Spot gold slipped by $US43 or 3.3% to $US1268 an ounce and this fall below the $US1300 an ounce level has been reported to be seen for the first time since June. Further, global index of gold stocks plunged 9.3%.

Spot Gold Prices (Source: Financial Times)
Traditionally, gold is seen to have an inverse relationship with interest rates and is also used as a hedge against inflation. Monetary stimulus like quantitative easing can stoke inflation, according to many experts and thus the demand for the precious metal usually increases when rates are low.
The US Fed wants to start lifting rates but mixed outcome of the economic data has deterred the US Fed to raise interest rates so far.

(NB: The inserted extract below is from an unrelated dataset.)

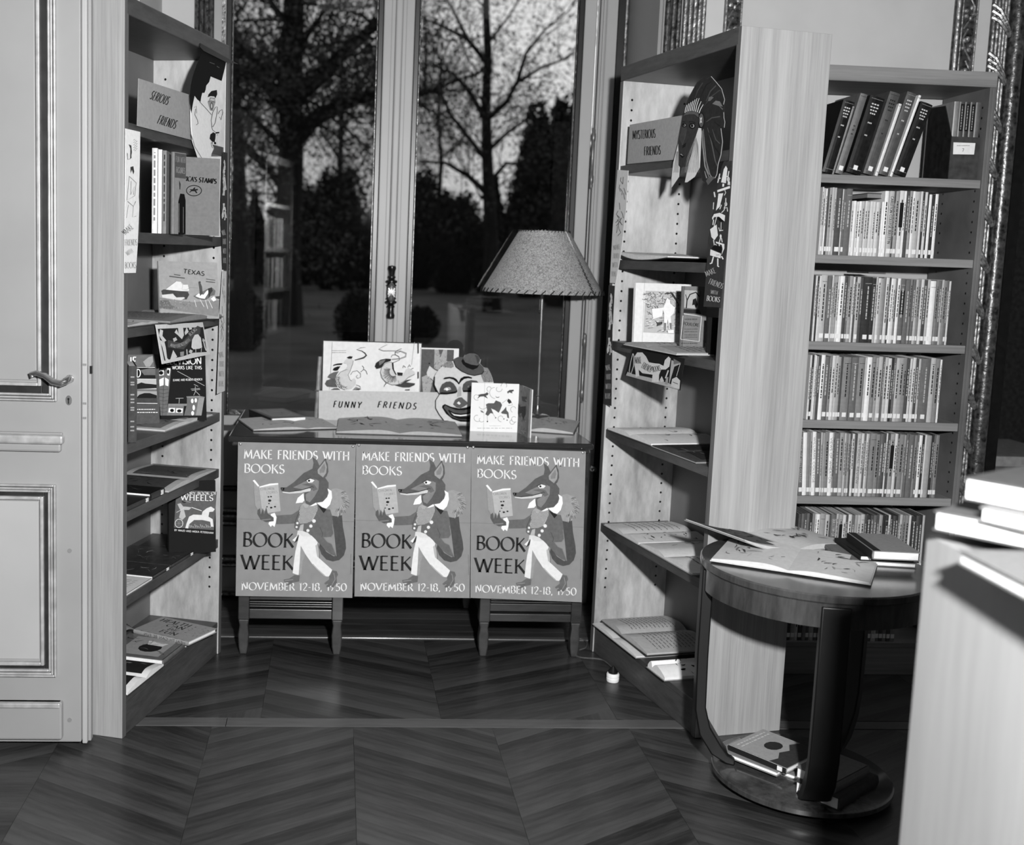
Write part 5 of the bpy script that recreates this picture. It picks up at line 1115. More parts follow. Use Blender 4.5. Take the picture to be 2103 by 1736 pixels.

In the September meeting, as expected, Federal Open Market Committee (FOMC) decided to hold interest rates but reduced their outlook for future rate hikes. The focus is shifted to the overall pace of trajectory of monetary policy moving forward. The dollar was under pressure and fueled demand for gold as a store of wealth amid continued easing by the world’s largest central banks. FED funds future remain largely unchanged with expectation still heavily weighted towards a December rate-hike. Earlier, the Fed pointed hikes in its interest rate this year, however officials now foresee a move to a 0.65 percent level this year or a quarter basis point from the current 0.4% funds level (the official policy is to target the rate in the range of 0.25% to 0.50%). Going forward, the committee has reported about foreseeing two hikes in 2017 and three each in 2018 and 2019 that would take fund rate to 2.625% assuming each increase would come in quarter-point increment.

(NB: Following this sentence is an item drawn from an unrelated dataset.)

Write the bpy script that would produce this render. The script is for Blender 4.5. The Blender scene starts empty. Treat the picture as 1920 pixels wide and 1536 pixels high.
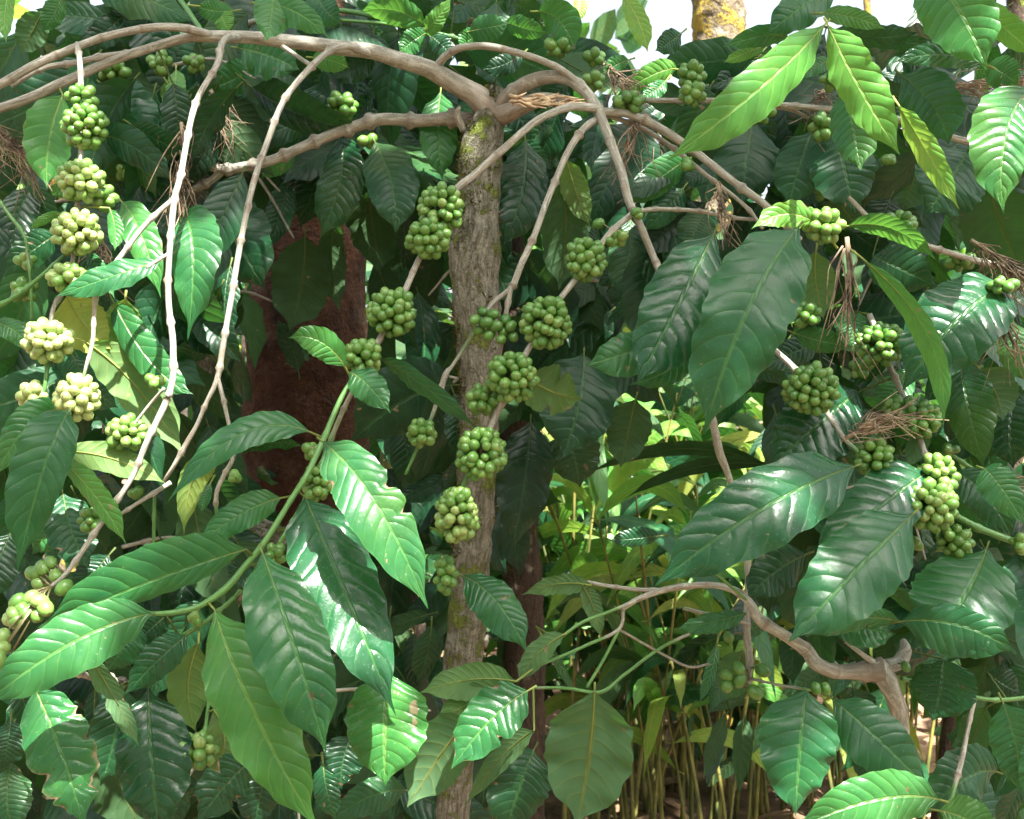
import bpy, math, random
import numpy as np
from mathutils import Vector, noise
C = bpy.context.scene.collection
PI = math.pi
F = 1925.0            # focal length in photo pixels (1920 wide)
CAM = np.array([0.0, 0.0, 1.3])
def P(x, y, d):
    return np.array([(x-960)/F*d, d, 1.3+(768-y)/F*d])
def nrm(a):
    return a/np.maximum(np.linalg.norm(a, axis=-1, keepdims=True), 1e-9)

# ------------------------------------------------------------------ materials
class NT:
    def __init__(s, name):
        s.m = bpy.data.materials.new(name); s.m.use_nodes = True
        s.t = s.m.node_tree; s.t.nodes.clear()
        s.out = s.n('ShaderNodeOutputMaterial')
    def n(s, ty, **kw):
        o = s.t.nodes.new(ty)
        for k, v in kw.items():
            if k.startswith('i_'):
                o.inputs[k[2:]].default_value = v
            else: setattr(o, k, v)
        return o
    def l(s, a, b): s.t.links.new(a, b)
    def put(s, sock, v):
        if isinstance(v, (int, float, tuple)): sock.default_value = v
        else: s.l(v, sock)
    def math(s, op, a, b=0.0, c=0.0, clamp=False):
        o = s.n('ShaderNodeMath', operation=op); o.use_clamp = clamp
        for k, v in enumerate((a, b, c)): s.put(o.inputs[k], v)
        return o.outputs[0]
    def ss(s, x, a, b, lo=0.0, hi=1.0):
        o = s.n('ShaderNodeMapRange', interpolation_type='SMOOTHSTEP')
        s.l(x, o.inputs[0])
        for k, v in enumerate((a, b, lo, hi)): o.inputs[k+1].default_value = v
        return o.outputs[0]
    def mix(s, f, a, b):
        o = s.n('ShaderNodeMix', data_type='RGBA')
        s.put(o.inputs[0], f); s.put(o.inputs[6], a); s.put(o.inputs[7], b)
        return o.outputs[2]
    def attr(s, name):
        a = s.n('ShaderNodeAttribute', attribute_name=name)
        x = s.n('ShaderNodeSeparateXYZ'); s.l(a.outputs['Vector'], x.inputs[0])
        return a.outputs['Vector'], x.outputs[0], x.outputs[1], x.outputs[2]
    def noise(s, vec, scale, detail=3, rough=.55, dist=0.0):
        o = s.n('ShaderNodeTexNoise'); o.inputs['Scale'].default_value = scale
        o.inputs['Detail'].default_value = detail; o.inputs['Roughness'].default_value = rough
        o.inputs['Distortion'].default_value = dist
        if vec is not None: s.l(vec, o.inputs['Vector'])
        return o.outputs['Fac']
    def ramp(s, f, stops):
        o = s.n('ShaderNodeValToRGB'); e = o.color_ramp.elements
        while len(e) < len(stops): e.new(0.5)
        for k, (p, c) in enumerate(stops): e[k].position = p; e[k].color = (*c, 1)
        s.l(f, o.inputs[0]); return o.outputs[0]
    def pos(s): return s.n('ShaderNodeTexCoord').outputs['Object']
    def bump(s, h, strength, dist):
        o = s.n('ShaderNodeBump'); o.inputs['Strength'].default_value = strength
        o.inputs['Distance'].default_value = dist; s.l(h, o.inputs['Height']); return o.outputs[0]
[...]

Richmond Federal Reserve President Jeffrey Lacker also lately indicated for a strong case for raising interest rates at the back of the argument that borrowing costs might need to rise to keep inflation under control. Also one needs to note that the stronger US data would weigh on gold prices in the near term but it also suggests that gold may be up for volatility in coming days.

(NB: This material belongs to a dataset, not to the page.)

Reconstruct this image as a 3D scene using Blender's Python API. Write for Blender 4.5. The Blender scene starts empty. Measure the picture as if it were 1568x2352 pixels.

Gold prices earlier strengthened after the US data showed that US pending home sales fell 2.4% last month, missing expectations for an increase of 0.3% and jobless claims increased by 3,000 to 254,000 compared to expectation of 9000 jobs.
Going forward, we need to watch economic growth indicators as well as Fed’s November and December meetings’ outcome, wherein the rate hike is expected, which would guide direction for gold.